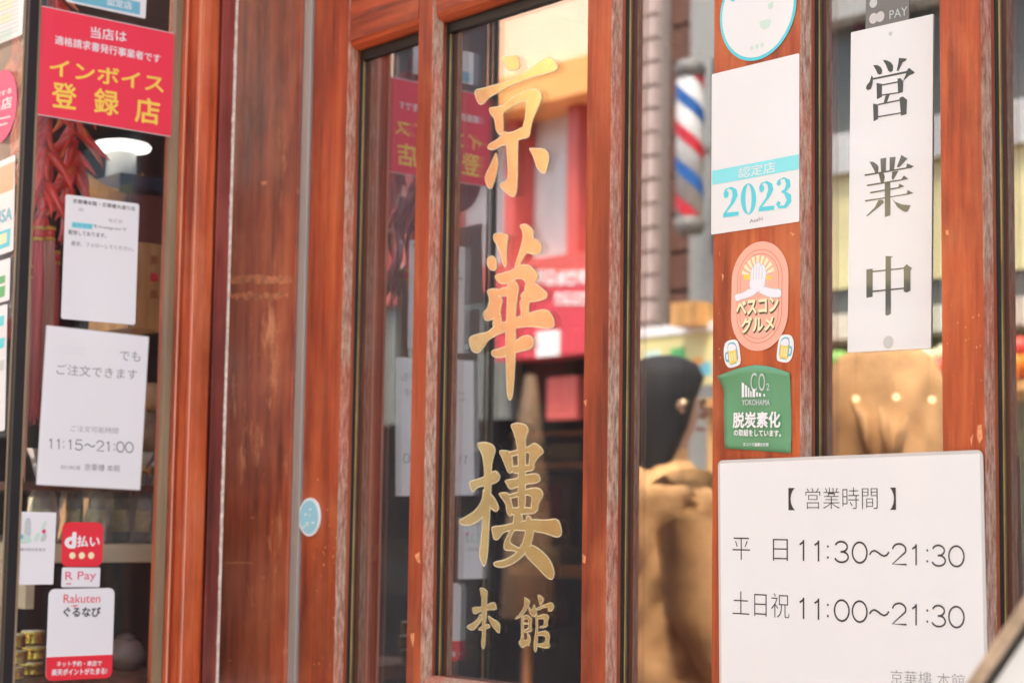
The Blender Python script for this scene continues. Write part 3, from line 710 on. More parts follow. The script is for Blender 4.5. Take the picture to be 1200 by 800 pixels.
for yy in (372, 398, 424): quad(c, [(-4, yy), (6, yy-3), (5, yy+9), (-4, yy+12)], .0008, 'teal' if yy < 400 else 'soft_grey')

# ================================================================= STICKERS ON THE DOOR AND POST
c = Card('oval_badge', 'small round pale blue badge stuck on the left door stile', 'badge', PD, [(351.5, 583), (376, 582), (376, 628), (351.5, 628)], ang=0)
a = c.L(364, 605.5); r1 = abs(c.L(364, 583)[1]-a[1])
circ = lambda r, n=32: [(a[0]+r*math.cos(2*math.pi*i/n), a[1]+r*math.sin(2*math.pi*i/n)) for i in range(n)]
plate(c, 'rim', circ(r1), .0002, .0022, MT['white_ink']); plate(c, 'face', circ(r1*.87), .0021, .0026, ink('pale_badge_blue', (.34, .66, .76)))
for i in range(9):
    b = (a[0]+random.uniform(-.5, .5)*r1, a[1]+random.uniform(-.55, .55)*r1)
    flat(c, 'print', [(b[0]-.004, b[1]-.0012), (b[0]+.002, b[1]-.0012), (b[0]+.0015, b[1]+.0012), (b[0]-.002, b[1]+.001)], .0027+i*1e-5, MT['pale_green' if i % 2 else 'skin_white'])
c = Card('round_certificate_sticker', 'large round white sticker with teal rim at the top of the post', 'sticker', PD, [(843, -50), (932, -50), (932, 72), (843, 72)], ang=0)
a = c.L(888, 11.5); r1 = abs(c.L(932.5, 11)[0]-c.L(843, 11)[0])/2
plate(c, 'rim', circ(r1, 64), .0002, .0006, MT['teal']); plate(c, 'face', circ(r1*.935, 64), .0006, .0008, MT['paper'])
flat(c, 'print', chaikin([c.L(*p) for p in [(855, 0), (859, -3), (863, 0), (860, 3)]], 1), .0009, MT['teal'])
flat(c, 'print', chaikin([c.L(*p) for p in [(890, 25), (905, 22), (903, 32), (896, 36), (892, 33)]], 1), .0009, MT['pale_green'])
flat(c, 'print', chaikin([c.L(*p) for p in [(900, 5), (908, 2), (906, 10), (902, 12)]], 1), .00092, MT['pale_green'])
for x in (882, 888, 894): quad(c, [(x-2, 58-(x-888)*.3), (x+1.6, 57-(x-888)*.3), (x+1.6, 52-(x-888)*.3), (x-2, 53-(x-888)*.3)], .0009, 'pale_green')
c = Card('year_sticker', 'tall white sticker with blue band and large blue 2023 on the post', 'sticker', PD, [(835, 87), (937, 63), (937, 259), (833.5, 276)])
sheet(c, r=.0015)
quad(c, [(835.3, 200.5), (936.7, 181), (936.7, 198.5), (835, 217)], .0008, 'cyan')
text(c, '認定店', (866, 209.5), (909.5, 202), 12.5, W, .005, z=.001)
two = [(135,412),(150,375),(200,356),(245,378),(257,430),(228,490),(172,560),(160,578),(265,566),(262,602),(130,618),(132,588),(192,500),(213,430),(206,388),(182,372),(160,385),(178,405),(178,435),(160,455),(140,447)]
polys = [two, [(x+303, y-50) for x, y in two]]
zero = [(347+66*math.cos(t), 460+132*math.sin(t)) for t in [i*math.pi/14 for i in range(28)]]
hole = [(347+26*math.cos(t), 460+122*math.sin(t)) for t in [i*math.pi/14 for i in range(28)]]
zl = [p for p in zero if p[0] <= 347.1]; 
halfL = [(347+66*math.cos(t), 460+132*math.sin(t)) for t in [math.pi/2+i*math.pi/14 for i in range(15)]] + [(347+26*math.cos(t), 460+122*math.sin(t)) for t in [math.pi*1.5-i*math.pi/14 for i in range(15)]]
halfR = [(347+66*math.cos(t), 460+132*math.sin(t)) for t in [-math.pi/2+i*math.pi/14 for i in range(15)]] + [(347+26*math.cos(t), 460+122*math.sin(t)) for t in [math.pi/2-i*math.pi/14 for i in range(15)]]
three = [(585,335),(598,300),(650,274),(700,298),(706,355),(668,398),(710,425),(713,485),(668,538),(605,542),(580,505),(600,475),(622,490),(612,520),(650,515),(673,470),(650,415),(628,405),(628,392),(652,380),(668,335),(655,292),(625,292),(618,308),(625,330),(608,352)]
polys += [halfL, halfR, three]
multi(c, 'lettering', [[c.L(*p) for p in crop(pl, 7.27, 830, 170)] for pl in polys], .0008, MT['teal'])
text(c, 'Asahi', (879, 262), (894.5, 258), 4.6, G, .0)
c = Card('gourmet_sticker', 'tall oval pink sticker with clasped hands and yellow lettering on the post', 'sticker', PD, [(857, 284), (923.5, 284), (923.5, 411), (857, 411)], ang=-.02)
wv = abs(c.L(923.5, 347)[0]-c.L(857, 347)[0]); hv = abs(c.L(890, 283)[1]-c.L(890, 411)[1]); cc = c.L(890.3, 347)
def stad(k, n=12): return rrect(wv*k, hv-(1-k)*wv, wv*k/2-1e-5, n, cc[0], cc[1])
plate(c, 'sheet', stad(1), .0002, .0006, MT['peach_light']); flat(c, 'ring', stad(.795), .0007, MT['peach']); flat(c, 'inner_face', stad(.778), .00075, MT['peach_light'])
flat(c, 'ring', stad(.685), .0008, MT['peach']); flat(c, 'inner_face', stad(.67), .00085, MT['peach_light'])
S5 = (5.51, 845, 275)
for k in range(9):
    an = math.radians(20+k*17.5); q = c.L(888.5, 326); r_ = wv*.30
    flat(c, 'ray', [(q[0]+math.cos(an-.05)*r_*.3, q[1]+math.sin(an-.05)*r_*.3), (q[0]+math.cos(an+.05)*r_*.3, q[1]+math.sin(an+.05)*r_*.3), (q[0]+math.cos(an+.1)*r_, q[1]+math.sin(an+.1)*r_), (q[0]+math.cos(an-.1)*r_, q[1]+math.sin(an-.1)*r_)], .0009+k*1e-5, MT['cream'])
quad(c, crop([(150, 262), (200, 255), (200, 290), (152, 292)], *S5), .00101, 'yellow_ink'); quad(c, crop([(290, 262), (330, 268), (328, 288), (290, 290)], *S5), .00101, 'yellow_ink')
hands = [[(92,388),(150,375),(190,345),(240,372),(200,398),(150,412),(100,432)], [(285,335),(330,350),(392,352),(395,402),(330,405),(290,392),(245,370)],
         [(188,330),(195,270),(203,215),(222,200),(232,186),(252,180),(262,200),(262,300),(250,365),(235,372),(200,352)],
         [(262,190),(285,200),(297,245),(290,300),(285,335),(262,360),(246,366),(252,300)]]
multi(c, 'hand_outline', [inset([c.L(*p) for p in crop(h, *S5)], -.0005) for h in hands], .00105, MT['soft_grey'])
multi(c, 'hands', [chaikin([c.L(*p) for p in crop(h, *S5)], 1) for h in hands], .0011, MT['skin_white'])
for k, xx in enumerate((215, 232, 250, 270)): quad(c, crop([(xx, 205), (xx+3, 205), (xx+1, 290), (xx-2, 290)], *S5), .0012, 'soft_grey')
DKB = ink('dark_olive', (.10, .08, .04))
text(c, 'ベスコン', (864.8, 371.5), (913.6, 365.5), 16, DKB, .07, z=.00115); text(c, 'ベスコン', (864, 370), (913, 364), 16, MT['cream'], .045, z=.0012)
text(c, 'グルメ', (870.8, 391.5), (908.4, 388.5), 17, DKB, .07, z=.00115); text(c, 'グルメ', (870, 390), (907.6, 387), 17, MT['cream'], .045, z=.0012)
for mx, my, fl in ((858.5, 414.5, -1), (920.5, 408.5, 1)):
    c = Card('beer_mug_sticker', 'beer mug sticker, %s of the two under the pink oval' % ('lower left one' if fl < 0 else 'upper right one'), 'sticker', PD,
             [(mx-10, my-17), (mx+10, my-17), (mx+10, my+17), (mx-10, my+17)], group='beer mug stickers', ang=math.radians(-fl*8))
    u = c.w/20; v = c.h/34
    def Q(pts): return [(x*u*fl, y*v) for x, y in pts]
    plate(c, 'sheet', chaikin(Q([(-9, -14), (-9, 8), (-6, 16), (5, 17), (9, 10), (10, 0), (9, -10), (5, -16), (-4, -16)]), 2), .0002, .0006, MT['white_ink'])
    flat(c, 'outline', chaikin(Q([(-6.5, -12), (-6.5, 7), (-4, 13), (3, 14), (5, 7), (5, -13)]), 1), .0007, MT['sky_blue'])
    flat(c, 'handle', chaikin(Q([(4.5, 4), (8.5, 3), (8.5, -7), (4.5, -9), (4.5, -6), (7, -5), (7, 1), (4.5, 2)]), 1), .0008, MT['sky_blue'])
    flat(c, 'beer', Q([(-5.3, -10.8), (-5.3, 4), (4, 4), (4, -12)]), .0009, MT['yellow_ink']); flat(c, 'foam', chaikin(Q([(-5.8, 4), (-5, 9), (-1, 12), (3, 11.5), (4.5, 5), (1, 3)]), 1), .001, MT['skin_white'])
    for xx in (-3, 0, 2.6): flat(c, 'stripe', Q([(xx-.6, -9), (xx+.6, -9), (xx+.6, 1), (xx-.6, 1)]), .00105, MT['cream'])
# green sticker with a lifting top edge: a bent grid
c = Card('green_sticker', 'creased green film sticker with its top left corner peeling off the post', 'sticker', PD, [(850, 432), (927, 431), (928, 530), (851, 525)], ang=0)
nx, ny = 16, 18; V = []; Fc = []
TL, TR, BR, BL = [Vector(c.L(*p)) for p in ((848, 441), (926.5, 437), (927.5, 531), (850, 525))]
MIDT = Vector(c.L(890, 427.5)); 
for j in range(ny+1):
    for i in range(nx+1):
        s, t = i/nx, j/ny
        top = TL*(1-s)+TR*s; hump = (MIDT.y-(TL.y+TR.y)/2)*(1-abs(2*s-1)**1.6)*t**6
        p = (BL*(1-s)+BR*s)*(1-t)+top*t
        lift = .0006 + .010*max(0, t-.80)**1*5*max(0, .55-s)**1.2 + .0005*math.sin(9*s+5*t) + .0007*math.exp(-((t-.10)/.03)**2) + .0009*max(0, t-.9)*10
        V.append((p.x - (.0035*(t-.8)*5*max(0, .3-s)*3 if t > .8 else 0), p.y+hump, lift))
for j in range(ny):
    for i in range(nx): Fc.append((j*(nx+1)+i, j*(nx+1)+i+1, (j+1)*(nx+1)+i+1, (j+1)*(nx+1)+i))
o = mesh('film', V, Fc, MT['green_film'], c.root, local=True, smooth=True); md = o.modifiers.new('solid', 'SOLIDIFY'); md.thickness = .0003; md.offset = -1
S6 = (5.33, 840, 385); zt = .0025
text(c, 'C', (881.6, 459), (889, 458.5), 22, MT['soft_grey'], .0, z=zt); text(c, 'O', (891, 458.5), (898.5, 458), 21, MT['soft_grey'], .0, z=zt); text(c, '2', (900, 457.5), (904, 457), 8, MT['soft_grey'], z=zt)
multi(c, 'bar', [[c.L(*p) for p in crop(q, *S6)] for q in ([(167,335),(182,342),(182,428),(167,430)], [(187,350),(200,358),(200,428),(187,428)], [(205,365),(215,372),(215,428),(205,428)], [(219,385),(229,395),(229,428),(219,428)], [(234,372),(250,380),(250,428),(234,428)], [(256,395),(268,398),(268,425),(256,425)], [(274,400),(288,405),(288,425),(274,425)], [(303,408),(312,408),(312,424),(303,424)])], zt, MT['white_ink'])
text(c, 'YOKOHAMA', (871.5, 474.7), (904, 474.7), 6.5, MT['soft_grey'], .03, z=zt)
text(c, '脱炭素化', (861, 501), (916, 500.5), 17.5, W, .035, z=zt); text(c, 'の取組をしています。', (862, 510.5), (917, 511.5), 7.5, W, .03, z=zt)
text(c, 'ヨコハマ温暖化対策', (873, 522.5), (902.8, 523), 4.2, W, .02, z=zt)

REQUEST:
From the first line of the material down to the line containing "400 else 'soft_grey')", inclusive, return each line exactly, skipping any picture.

THE REPLY:
The Blender Python script for this scene continues. Write part 3, from line 710 on. More parts follow. The script is for Blender 4.5. Take the picture to be 1200 by 800 pixels.
for yy in (372, 398, 424): quad(c, [(-4, yy), (6, yy-3), (5, yy+9), (-4, yy+12)], .0008, 'teal' if yy < 400 else 'soft_grey')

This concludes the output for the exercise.